L’action de juillet s’inscrit dans une logique de confrontation assumée. « Notre objectif est de perturber concrètement l’exploitation animale et de rappeler que derrière chaque produit vendu se cache une vie détruite », expliquent régulièrement les porte-parole du mouvement. Ce choix d’une communication radicale, en s’attaquant à un géant du secteur, traduit la volonté d’élargir le débat sur la condition animale.
Une réponse attendue du groupe VanDrie
Du côté de VanDrie, la réaction a été mesurée mais ferme. L’entreprise rappelle, sur son site internet, qu’elle se considère comme « pragmatique et terre-à-terre » et qu’elle assume « la responsabilité de [son] impact sur les personnes, les animaux et le climat ». Pour le groupe, l’élevage et l’abattage doivent être encadrés par des normes strictes, et ses pratiques respecteraient les réglementations européennes en matière de bien-être animal.

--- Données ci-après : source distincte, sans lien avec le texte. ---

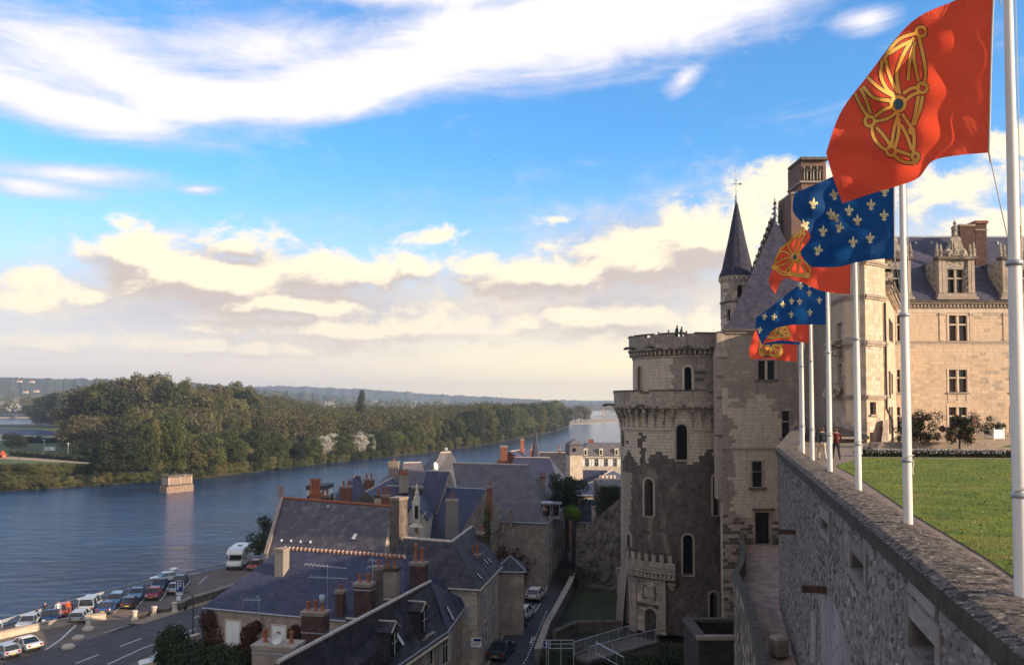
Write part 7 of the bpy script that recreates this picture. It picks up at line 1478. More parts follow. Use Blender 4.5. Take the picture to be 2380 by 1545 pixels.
# stair turret with needle spire
def spire_turret():
    Y = 91; c = P(1714, 700, Y); e = thing('stair_turret', V2(c, -3), 'slim round stair turret with needle slate spire and weather vane', 'tower'); r = 38 / F * Y
    zt = P(1714, 468, Y).z; ze_ = P(1714, 637, Y - r).z; mt = Round(Vector((c.x, c.y, 0)), r, math.atan2(-c.y, -c.x)); z0 = P(1714, 800, Y).z
    def op(x0, x1, y0, y1): z1_ = P(x0, y0, Y - r).z; z0_ = P(x0, y1, Y - r).z; return ((x0 - 1714) / F * (Y - r), (x1 - 1714) / F * (Y - r), z0_, z1_)
    ops_ = [op(1714, 1727, 663, 691), op(1688, 1697, 718, 745)]
    masonry(e, mt, -r * 2.4, r * 2.4, z0 - 3, ze_ - .75, ops_, .34, .55, lambda u, z, rr: rr.choice((0, 0, 1, 2)), nparts=60, depth=.35, core=M['s1'])
    b = MB(); b.lathe((c.x, c.y, 0), [(r - .4, z0 - 3), (r - .4, ze_)], 20); b.build('inner_wall', M['dark'], e)
    b = MB(); b.lathe((c.x, c.y, 0), [(r, ze_ - .76), (r + .05, ze_ - .7), (r + .06, ze_ - .5), (r + .2, ze_ - .3), (r + .22, ze_ - .1), (r, ze_ - .05)], 24, smooth=False); b.build('cornice', M['s1'], e)
    for k in range(24): a = k * K / 12; b = MB(); b.box((c.x + (r + .1) * math.cos(a), c.y + (r + .1) * math.sin(a), ze_ - .42), (.2, .2, .22), a); b.build('cornice_block', M['s0'], e)
    zz = P(1690, 700, Y - r).z; b = MB(); b.lathe((c.x, c.y, 0), [(r, zz - .1), (r + .12, zz - .06), (r + .12, zz + .06), (r, zz + .1)], 24, smooth=False); b.build('string_course', M['s3'], e)
    b = MB(); R_ = 43 / F * Y; b.lathe((c.x, c.y, 0), [(R_ * .9, ze_ - .04), (R_, ze_ - .02), (R_ * .84, ze_ + .7), (R_ * .46, (ze_ + zt) / 2), (.09, zt)], 12, smooth=False); b.build('spire', M['slatec'], e)
    zf = P(1714, 395, Y).z; b = MB(); b.tube([(c.x, c.y, zt - .3), (c.x, c.y, zf)], [.07, .025], 6); b.lathe((c.x, c.y, zt), [(.12, -.3), (.2, -.1), (.2, .1), (.08, .25), (.16, .5), (.05, .7)], 8); b.build('finial', M['zinc'], e)
    zv = P(1714, 428, Y).z; b = MB(); b.box((c.x, c.y, zv), (.75, .03, .06)); b.box((c.x, c.y, zv + .35), (.06, .5, .05)); b.add([(c.x + .35, c.y, zv - .15), (c.x + .62, c.y, zv), (c.x + .35, c.y, zv + .18), (c.x + .35, c.y + .02, zv - .15), (c.x + .62, c.y + .02, zv), (c.x + .35, c.y + .02, zv + .18)], [(0, 1, 2), (5, 4, 3)]); b.build('weather_vane', M['iron'], e)
spire_turret()
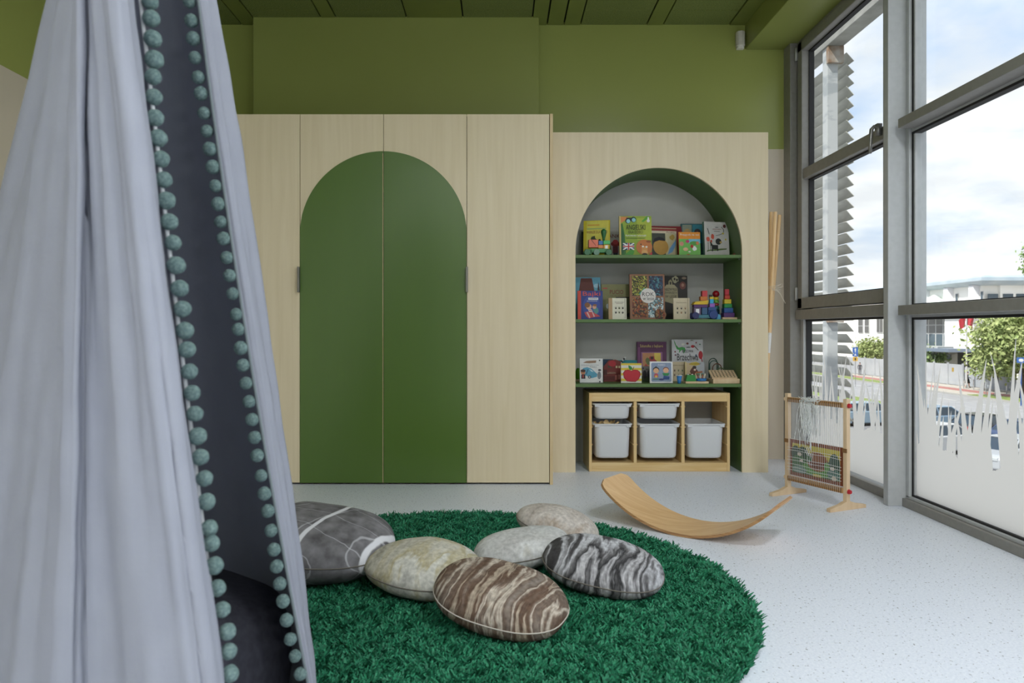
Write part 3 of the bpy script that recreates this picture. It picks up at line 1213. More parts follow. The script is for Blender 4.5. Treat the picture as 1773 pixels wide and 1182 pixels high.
pillow('cream-brown stone pillow at the back edge of the rug', (.247, 3.05, .112), (.180, .115, .07), (math.radians(8), math.radians(13), math.radians(-14)), m5, SEAM, 2.1, 5)
m6 = stone_mat('black_white_stone_print', [(.25, (36, 36, 38)), (.38, (74, 72, 74)), (.43, (200, 200, 206)), (.48, (110, 108, 110)), (.52, (44, 43, 45)), (.57, (188, 186, 190)), (.62, (70, 68, 70)), (.75, (200, 198, 204))], (10, 1.4, 1.8), 1.6, .4, (0, 0, math.radians(14)), loc=(.35, 0, 0))
pillow('black and white banded stone pillow, rightmost on the rug', (.366, 2.515, .112), (.213, .165, .076), (math.radians(7), math.radians(8), math.radians(-16)), m6, SEAM, 2.2, 6)

# ================================================================== hanging canopy
CTRL = [  # image columns at rows 0 / 573 / 1182 and distances at heights 1.6 / .94 / .2
    (243, 310, 385, 1.22, 1.16, 1.10), (224, 298, 378, 1.24, 1.175, 1.108), (208, 286, 371, 1.225, 1.16, 1.10), (219, 294, 379, 1.12, 1.10, 1.085),
    (205, 275, 352, 1.06, 1.045, 1.04), (172, 215, 262, 1.085, 1.06, 1.03), (150, 152, 158, 1.118, 1.10, 1.075), (139, 132, 118, 1.10, 1.075, 1.05),
    (117, 72, 20, 1.17, 1.13, 1.10), (98, -8, -120, 1.27, 1.26, 1.25), (91, -47, -195, 1.42, 1.45, 1.48), (108, -18, -150, 1.56, 1.66, 1.76),
    (170, 100, 20, 1.67, 1.86, 2.0), (250, 260, 270, 1.71, 1.93, 2.1), (320, 390, 440, 1.67, 1.85, 1.95), (359, 447, 532, 1.59, 1.70, 1.72),
    (367, 459.5, 549, 1.52, 1.58, 1.60), (357, 446, 544, 1.475, 1.51, 1.53), (343, 425, 533, 1.46, 1.49, 1.51)]
APEX = Vector((-.754, 1.5, 2.45))


def lag(v0, v1, v2, t0, t1, t2, t):
    return v0 * (t - t1) * (t - t2) / ((t0 - t1) * (t0 - t2)) + v1 * (t - t0) * (t - t2) / ((t1 - t0) * (t1 - t2)) + v2 * (t - t0) * (t - t1) / ((t2 - t0) * (t2 - t1))


def ctrl_pt(c, z):
    Y = lag(c[3], c[4], c[5], 1.6, .94, .2, min(z, 1.6))
    y = CY - (z - HC) * F / Y
    yc = max(min(y, 1400), -60)
    x = lag(c[0], c[1], c[2], 0, 573, 1182, yc)
    return Vector(((x - CX) * Y / F, Y, z))


def cr_(p0, p1, p2, p3, t):
    return .5 * ((2 * p1) + (p2 - p0) * t + (2 * p0 - 5 * p1 + 4 * p2 - p3) * t * t + (3 * p1 - p0 - 3 * p2 + p3) * t ** 3)


ZTOP = 1.66


def ring_at(z, per=9):
    zz = min(z, ZTOP)
    P = [ctrl_pt(c, zz) for c in CTRL]
    out = []
    for i in range(len(P) - 1):
        p0, p1, p2, p3 = P[max(i - 1, 0)], P[i], P[i + 1], P[min(i + 2, len(P) - 1)]
        for k in range(per):
            out.append(cr_(p0, p1, p2, p3, k / per))
    out.append(P[-1])
    if z > ZTOP:
        t = (z - ZTOP) / (APEX.z - ZTOP)
        s = max(.05, 1 - t)
        cx_ = sum((p for p in out), Vector()) / len(out)
        res = []
        for p in out:
            q = Vector((p.x - cx_.x, p.y - cx_.y, 0)) * s
            ctr = Vector((cx_.x, cx_.y, 0)).lerp(Vector((APEX.x, APEX.y, 0)), t)
            res.append(Vector((ctr.x + q.x, ctr.y + q.y, z)))
        out = res
    return out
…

Cependant, cette justification ne convainc pas les militants. Pour eux, l’argument du « respect des normes » n’efface pas la violence inhérente à l’abattage industriel. En ciblant VanDrie, les activistes veulent démontrer que, même encadrée, l’exploitation animale reste incompatible avec une éthique respectueuse de la vie.
Une stratégie qui divise
Ces actions directes suscitent des réactions contrastées. Les défenseurs de la cause animale saluent le courage et la détermination des militants, estimant que ce type d’opération met en lumière une réalité souvent dissimulée derrière les murs des abattoirs. Ils y voient une façon de briser le silence et d’obliger la société à regarder en face la violence de l’élevage industriel.
À l’inverse, les représentants de la filière dénoncent des intrusions illégales et dangereuses. Selon eux, les activistes mettent en péril la sécurité des salariés et perturbent l’activité économique de régions où l’abattage représente une source majeure d’emplois. Pour les syndicats agricoles, ces actions radicales nuisent au dialogue nécessaire sur la transition alimentaire.
Un débat de société relancé
Cette offensive contre VanDrie illustre à quel point la question de l’exploitation animale reste un sujet de division. D’un côté, les partisans d’un modèle alimentaire sans animaux ou fortement réduit insistent sur les conséquences éthiques, environnementales et sanitaires de l’élevage industriel. De l’autre, les acteurs de la filière rappellent que la viande demeure un pilier de l’économie et de la culture alimentaire européenne.
Les actions spectaculaires comme celle de Boulazac traduisent une radicalisation du mouvement antispéciste, mais elles soulignent aussi l’urgence ressentie par une partie de la société civile face à la lenteur des évolutions politiques. En choisissant de cibler un géant comme VanDrie, les militants entendent montrer que la contestation ne faiblit pas, bien au contraire.
Vers de nouvelles mobilisations ?
Reste à savoir si cette action aura un impact durable. Les procédures judiciaires à l’encontre des activistes sont probables, mais celles-ci pourraient aussi offrir une tribune supplémentaire au mouvement. Dans le même temps, la pression s’intensifie sur les entreprises du secteur, sommées de justifier leurs pratiques face à une opinion publique de plus en plus sensible à la cause animale.
Une chose est sûre : en bloquant six abattoirs en une seule nuit, les militants de 269 Libération animale ont démontré leur capacité de coordination et leur détermination. Leur action place de nouveau la question de l’abattage industriel au cœur du débat public, forçant les politiques et les industriels à se positionner.